Ancora nel 2013 pare necessario dover registrare nei dintorni e dentro la Chiesa cattolica apostolica romana una certa difficoltà nei confronti del principio di libertà, che riemerge ad intermittenza. Cento anni fa, sempre sulla “Civiltà Cattolica”, si poteva leggere che “quando il liberalismo sotto il mentito nome di libertà vuole introdursi o nell’ordine domestico, o nell’economico, o nel politico, la sua mira è sempre volta alla distruzione della religione stessa” e che “il liberalismo è causa di rovina per la vita presente non meno che per la futura”.
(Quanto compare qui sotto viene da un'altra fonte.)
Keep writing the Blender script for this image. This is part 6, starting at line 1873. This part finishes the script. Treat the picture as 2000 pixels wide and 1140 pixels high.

Il liberalismo, quello classico, che matura tra Kant e Tocqueville, non negava né nega affatto la morale, in molti casi nemmeno la religione, ma non accettava né accetta dogmi e fanatismi, e ha avuto e ha, talvolta, un proficuo dialogo con la tradizione cristiana, ma sempre al di fuori delle gerarchie e delle istituzioni di potere chiesastiche. Solo attingendo al liberalismo il cattolicesimo ha potuto mitigare molte sue posizioni. Non è forse un caso che tra i nuovi cattolici intransigenti, o sedicenti tali, vi siano non pochi ex comunisti, che spesso si dichiarano anche neoliberali, altrettanto ferventi. Da una chiesa all’altra, da un dogma all’altro, coerenti nell’apparente incoerenza. Tutto fuorché liberali.